(Scripts that build scenes)
┌──

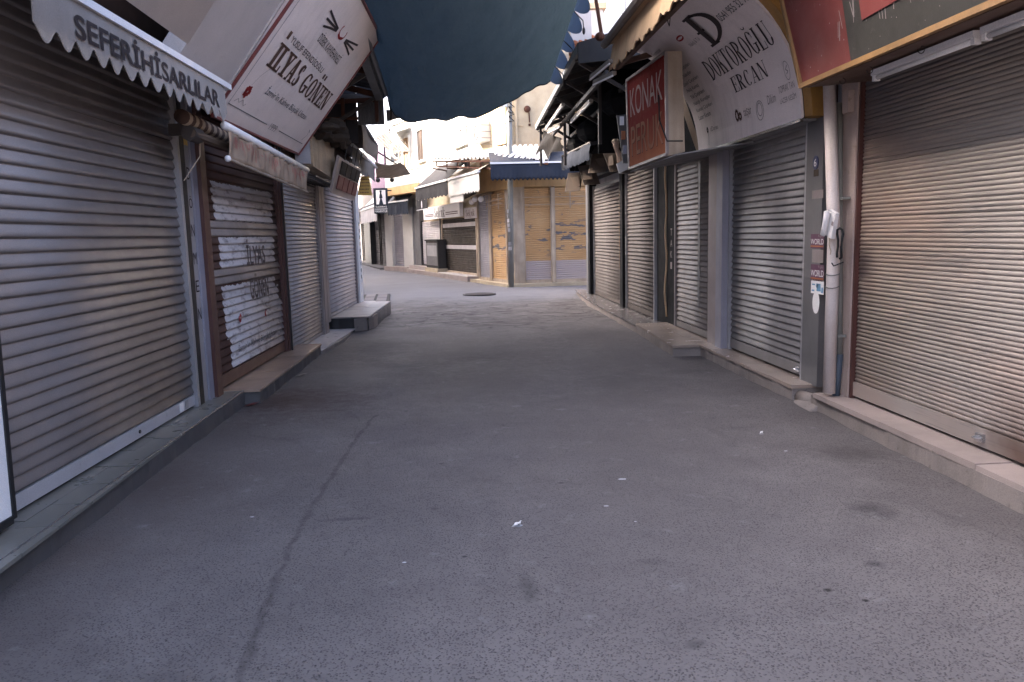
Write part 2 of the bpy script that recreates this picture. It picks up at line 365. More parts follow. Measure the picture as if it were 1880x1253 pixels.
    base = k.mix(k.math('MULTIPLY', crack, .8), base, (.02, .018, .018))
    base = k.mix(k.math('MULTIPLY', zone, k.ramp(k.noise(2.2, (1, 2, 1), 8, .68, off=(8, 1, 0)), .42, .62, 0, .75)), base, (.058, .049, .047))
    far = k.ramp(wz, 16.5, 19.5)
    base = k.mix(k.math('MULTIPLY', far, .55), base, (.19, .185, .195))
    h = k.math('ADD', k.math('MULTIPLY', k.math('MULTIPLY', st, ag), -.9), k.math('MULTIPLY', k.noise(22, detail=5), .7))
    h = k.math('SUBTRACT', h, k.math('MULTIPLY', crack, 3.0))
    k.bump(h, .75, .006)
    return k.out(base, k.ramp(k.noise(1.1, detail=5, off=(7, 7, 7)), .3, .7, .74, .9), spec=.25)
M = {}
M['asphalt'] = asphalt()
def m(key, *a, **k): M[key] = mat(key, *a, **k)
m('plaster', (.50, .46, .42), .85, streak=.5); m('plaster_white', (.50, .485, .455), .85, var=.05, streak=.22, dirt=(.45, .38, .30))
m('plaster_cream', (.42, .35, .25), .85, streak=.35, dirt=(.4, .28, .16), spots=.3); m('plaster_grey', (.27, .26, .26), .85, streak=.5)
m('concrete', (.24, .205, .185), .9, spots=.5, bump=.5, bscale=60, streak=.4); m('pier', (.42, .33, .29), .85, streak=.7, spots=.4, dirt=(.13, .09, .07), bump=.4)
m('tile_grey', (.155, .150, .132), .3, var=.10, scale=2, spots=0, rnd=.06, dirt=(.08, .075, .07), bump=.05)
m('kerb_grey', (.075, .07, .07), .6, spots=.4); m('joint', (.05, .048, .045), .9); m('chrome', (.55, .55, .56), .25, .9, var=.1, spots=.4)
m('marble_pink', (.33, .268, .24), .4, var=.18, scale=2.5, spots=.0, streak=.2, dirt=(.2, .13, .12), rnd=.06); m('marble_white', (.55, .50, .48), .3, var=.14, scale=2, spots=.0, rnd=.05)
m('tile_pave', (.17, .15, .148), .8, rnd=.12, streak=.3); m('tile_beige', (.34, .27, .22), .25, var=.12, scale=2, rnd=.07, spots=.0, bump=.05); m('tile_brown', (.36, .255, .19), .22, var=.22, scale=2, spots=.0, rnd=.06, bump=.05)
m('stone_dark', (.14, .125, .12), .25, var=.15, scale=2, rnd=.1, spots=.0); m('stone_black', (.022, .022, .024), .2, var=.2)
m('slat_grey', (.205, .180, .172), .42, .25, var=.08, spots=.15, rnd=.05, dirt=(.14, .13, .13), bump=.05, splash=.35, scuff=.35); m('bar_grey', (.46, .45, .47), .45, .3, var=.06, spots=.2)
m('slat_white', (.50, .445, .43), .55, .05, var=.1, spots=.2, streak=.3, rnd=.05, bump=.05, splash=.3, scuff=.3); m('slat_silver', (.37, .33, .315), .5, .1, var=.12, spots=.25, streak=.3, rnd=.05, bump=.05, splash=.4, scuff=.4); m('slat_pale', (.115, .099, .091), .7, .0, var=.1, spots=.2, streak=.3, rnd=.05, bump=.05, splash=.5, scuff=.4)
m('slat_dok', (.23, .212, .205), .5, .1, var=.12, spots=.25, streak=.3, rnd=.05, bump=.05, splash=.4, scuff=.45); m('slat_stripe', (.20, .172, .158), .55, .05, var=.15, spots=.2, rnd=.06, bump=.05, splash=.45, scuff=.5)
m('frame_alu', (.36, .35, .36), .4, .4, streak=.3); m('frame_paleblue', (.26, .25, .29), .5, .1, streak=.3); m('frame_pink', (.27, .225, .215), .5, .2, streak=.3)
m('panel_grey', (.14, .135, .138), .45, .3, streak=.35, spots=.15); m('panel_white', (.77, .75, .74), .5, var=.05, spots=.12, dirt=(.4, .38, .36)); m('black', (.013, .013, .014), .45); m('rubber', (.02, .02, .021), .7)
m('brown_frame', (.075, .028, .022), .45, spots=.3, streak=.3); m('paint_red', (.20, .030, .024), .6, var=.14, spots=.12, dirt=(.4, .3, .25), streak=.25, bump=.1)
m('red_dark', (.155, .032, .028), .55, var=.1, spots=.15, dirt=(.32, .25, .2)); m('sign_dark', (.028, .026, .022), .55, var=.2, spots=.10, dirt=(.3, .28, .24)); m('wood_yellow', (.36, .19, .045), .6, var=.25, streak=.4, spots=.2)
m('wood_black', (.02, .012, .009), .8, spec=.1); m('wood_brown', (.085, .042, .025), .6, var=.2, streak=.4); m('tan_fabric', (.52, .36, .22), .8, var=.15, streak=.35); m('canvas', (.40, .325, .25), .85, var=.18, streak=.6, dirt=(.2, .13, .09))
m('canvas_grey', (.17, .15, .135), .85, var=.15, streak=.4); m('canvas_tan', (.34, .255, .185), .85, var=.18, streak=.6, dirt=(.2, .13, .09)); m('far_grey', (.10, .09, .09), .8, streak=.4); m('lamp_dusty', (.20, .175, .15), .6); m('cloth_brown', (.010, .008, .007), .85, var=.2, streak=.4); m('canvas_brown', (.115, .085, .065), .85, var=.2, streak=.5); m('awning_grey', (.30, .275, .255), .85, var=.08, streak=.25); m('awning_dark', (.03, .028, .03), .85, var=.2)
m('sign_board', (.74, .645, .605), .6, var=.06, spots=.14, streak=.32, dirt=(.3, .24, .21)); m('sign_white', (.85, .765, .745), .5, var=.04, spots=.12, streak=.25, dirt=(.3, .24, .22)); m('sign_panel', (.44, .395, .375), .55, var=.06, spots=.10, streak=.15); m('ink', (.045, .035, .035), .7); m('ink_grey', (.10, .10, .105), .7); m('ink_faint', (.30, .26, .25), .7)
m('ink_brown', (.105, .060, .045), .7, var=.25, scale=9); m('ink_red', (.34, .035, .035), .7); m('white_paint', (.75, .73, .72), .5, var=.06, spots=.2, dirt=(.4, .33, .28)); m('pipe_white', (.60, .53, .50), .55, var=.1, streak=.6, dirt=(.36, .20, .10), spots=.25)
m('conduit', (.20, .195, .175), .6, streak=.4); m('conduit_blue', (.045, .06, .08), .6); m('matt_black', (.012, .012, .013), .85, spec=.1)
m('navy_fabric', (.018, .023, .036), .7, var=.18, streak=.2); m('tarp', (.055, .095, .125), .8, var=.14, scale=1.2, bump=.3, bscale=140)
m('steel_dark', (.045, .036, .033), .6, .2, spots=.4, dirt=(.11, .05, .03)); m('steel_grey', (.15, .15, .15), .55, .3, spots=.3); m('rust', (.075, .033, .022), .75, spots=.4); m('zinc', (.62, .61, .60), .4, .4, var=.12, streak=.4)
m('canopy_dark', (.035, .034, .035), .75, streak=.4); m('corrugated_dark', (.10, .10, .105), .55, .2, streak=.4); m('yellow_paint', (.52, .33, .14), .6, var=.12, streak=.4, spots=.15); m('orange_wall', (.46, .30, .15), .75, var=.12, streak=.5)
m('pale_shutter', (.46, .43, .44), .5, .1); m('shutter_lilac', (.25, .235, .26), .5, .1); m('shutter_dark', (.045, .036, .030), .7, var=.2); m('terracotta', (.36, .14, .07), .8, var=.3, spots=.3)
m('glass_dark', (.02, .022, .025), .12); m('lamp_white', (.78, .76, .76), .35, var=.05); m('plastic_white', (.70, .67, .66), .35, var=.05); m('ac_white', (.70, .69, .66), .5, streak=.4); m('wood_door', (.20, .11, .04), .6, streak=.4)
m('purple_wall', (.11, .07, .11), .8); m('sign_yellow', (.75, .47, .12), .5, var=.1); m('purple_print', (.11, .04, .075), .6); m('blue_print', (.16, .33, .50), .6); m('badge_blue', (.03, .04, .11), .4); m('tan_board', (.085, .062, .046), .7, var=.25, streak=.5, spots=.3)
m('cardboard', (.055, .042, .033), .85, var=.25, spots=.3); m('skin_plastic', (.55, .38, .28), .5); m('hair', (.05, .035, .03), .8); m('box_beige', (.38, .285, .19), .6, var=.25, streak=.95, spots=.5, dirt=(.05, .035, .025), splash=.0, scuff=.7); m('box_grey', (.40, .40, .43), .5, streak=.4)
m('tile_pale', (.72, .72, .72), .4, var=.04, rnd=.04, streak=.2); m('cabinet', (.045, .043, .042), .7, .0, streak=.4, spots=.3); m('ceramic', (.34, .30, .28), .6, spec=.2, rnd=.08)

# red sign face, an orange reflection painted into the colour near the foot
def reflection_red():
    k = NT('worn_red_face'); z = k.xyz()[2]
    f = k.ramp(k.math('ADD', z, k.math('MULTIPLY', k.math('SUBTRACT', k.noise(3, (1, 1, .5), 5), .5), .5)), 2.32, 2.80)
    c = k.mix(f, (.40, .14, .065), (.22, .022, .020)); c = k.mix(k.ramp(k.noise(14, detail=6), .5, .75, 0, .35), c, (.3, .12, .08))
    return k.out(c, .85, spec=.04)
M['worn_red_face'] = reflection_red()
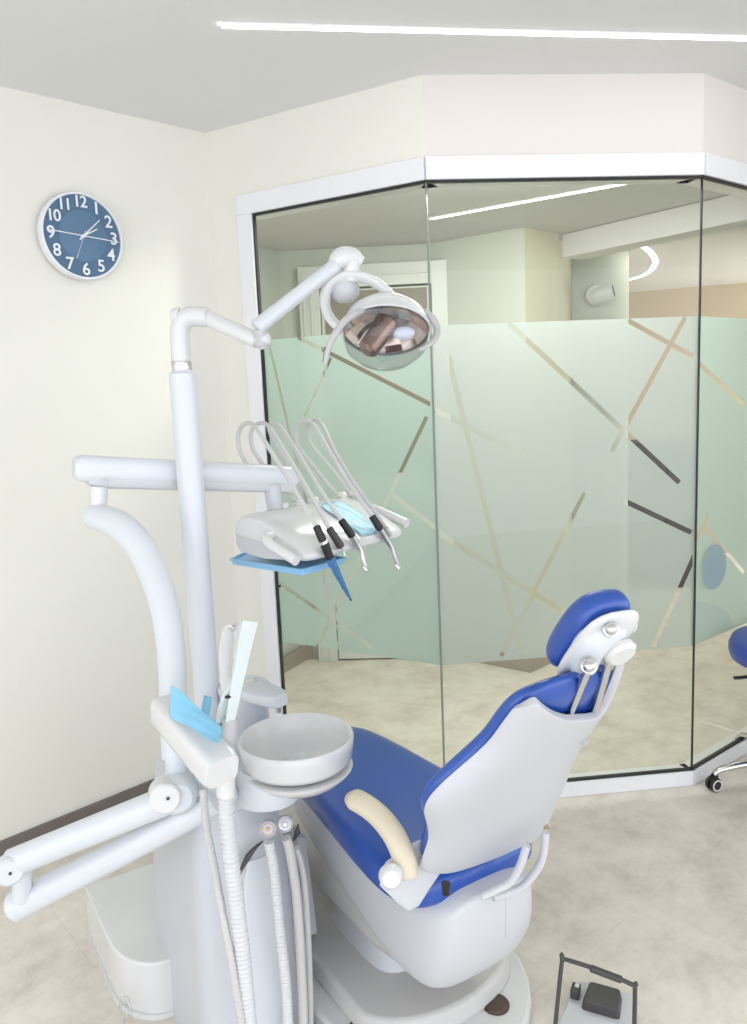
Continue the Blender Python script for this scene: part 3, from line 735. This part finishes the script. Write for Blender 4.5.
ribbon([AY(230, 722, 1.435), AY(234, 700, 1.435), AY(241, 665, 1.445), AY(246, 640, 1.450), AY(250, 621, 1.455)], lambda u: .018 + .014 * u, .005, 'nozzle_sleeve', su, 'paper')
ribbon([AY(222, 722, 1.455), AY(224, 710, 1.455), AY(228, 696, 1.445), AY(236, 684, 1.445)], lambda u: .028 - .012 * u, .010, 'sleeve_fold', su, 'paper')
bm = new(); ball(bm, AY(228, 697, 1.430), .0042, 10, (1.6, .8, .8)); out('clip', bm, 'black', su)
hp = [AY(227, 790, 1.445), AY(226, 805, 1.445), AY(230, 850, 1.435), AY(236, 900, 1.430), AY(243, 960, 1.425), AY(252, 1060, 1.425)]
bm = new(); ribbed(bm, hp, .0165, .0095, .2); out('hose', bm, 'rib', su)
bm = new(); cyl(bm, AY(226, 770, 1.445), AY(226, 796, 1.445), .0175, .0185, 24); out('hose_cuff', bm, 'enamel', su)
se = thing('saliva_ejector', AY(222, 745, 1.475), 'white looped saliva ejector strip standing behind the grey suction grip', 'saliva ejector')
ribbon([AY(229, 712, 1.485), AY(226, 680, 1.490), AY(225, 650, 1.495), AY(228, 632, 1.495), AY(235, 627, 1.495), AY(240, 634, 1.495), AY(240, 650, 1.490), AY(237, 680, 1.485)], .022, .005, 'loop', se, 'enamel')
bm = new(); ribbed(bm, [AY(203, 790, 1.535), AY(207, 830, 1.495), AY(215, 870, 1.465), AY(222, 910, 1.435), AY(232, 965, 1.415), AY(247, 1060, 1.405)], .0085, .006, .10); out('hose', bm, 'hose', se)

# ================================================================== DELIVERY ARM + CONSOLE
da = thing('delivery_arm', L(-.42, -.60, .45), 'jointed white support arm curving up left of the lamp post and carrying the instrument console', 'support arm')
bm = new(); tube(bm, [AY(218, 801, 1.575), AY(150, 837, 1.60), AY(80, 873, 1.62), AY(16, 906, 1.63)], lambda u: .027 + .007 * u, 28); out('lower_tube', bm, 'plastic', da)
e0 = AY(16, 906, 1.63); dd = (e0 - AY(80, 873, 1.62)).normalized()
bm = new(); cyl(bm, e0 - dd * .002, e0 + dd * .010, .0345, .032, 32, .3); out('end_cap', bm, 'enamel', da)
bm = new(); c = e0 + dd * .012; lathe(bm, c, dd, [(.0035, -.002), (.0035, .0015), (0, .0015)], 12); out('screw', bm, 'darkgrey', da)
bm = new(); cyl(bm, AY(22, 899, 1.61), AY(22, 868, 1.60), .021, .021, 28); out('pivot', bm, 'plastic', da)
bm = new(); tube(bm, [AY(12, 863, 1.59), AY(66, 841, 1.585), AY(118, 820, 1.58), AY(170, 799, 1.575)], .0305, 28); out('middle_tube', bm, 'plastic', da)
c = AY(10, 872, 1.56); dd = (CAM - c); dd.z *= .2; dd.normalize()
bm = new(); cyl(bm, c - dd * .03, c + dd * .008, .032, .030, 32, .2); kn = out('left_knuckle', bm, 'plastic', da)
bm = new(); lathe(bm, c + dd * .008, dd, [(.0035, -.001), (.0035, .0015), (0, .0015)], 12); out('screw', bm, 'darkgrey', kn)
c = AY(178, 795, 1.56); dd = (CAM - c); dd.z *= .2; dd.normalize()
bm = new(); cyl(bm, c - dd * .045, c + dd * .022, .044, .040, 36, .3); kn = out('right_knuckle', bm, 'plastic', da)
c = AY(165, 796, 1.54); bm = new(); cyl(bm, c - dd * .03, c + dd * .02, .034, .032, 36, .12); kn = out('knuckle_cover', bm, 'enamel', da)
bm = new(); lathe(bm, c + dd * .020 + V((.006, 0, .002)), dd, [(.0035, -.001), (.0035, .0015), (0, .0015)], 12); out('screw', bm, 'darkgrey', kn)
bm = new(); cyl(bm, AY(178, 786, 1.60), AY(176, 745, 1.60), .0245, .0245, 30, .05); out('post_socket', bm, 'plastic', da)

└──

STATED EXERCISE
Work out how many lines of the material above contain the word "return", then give only that figure.

TASK RESPONSE
2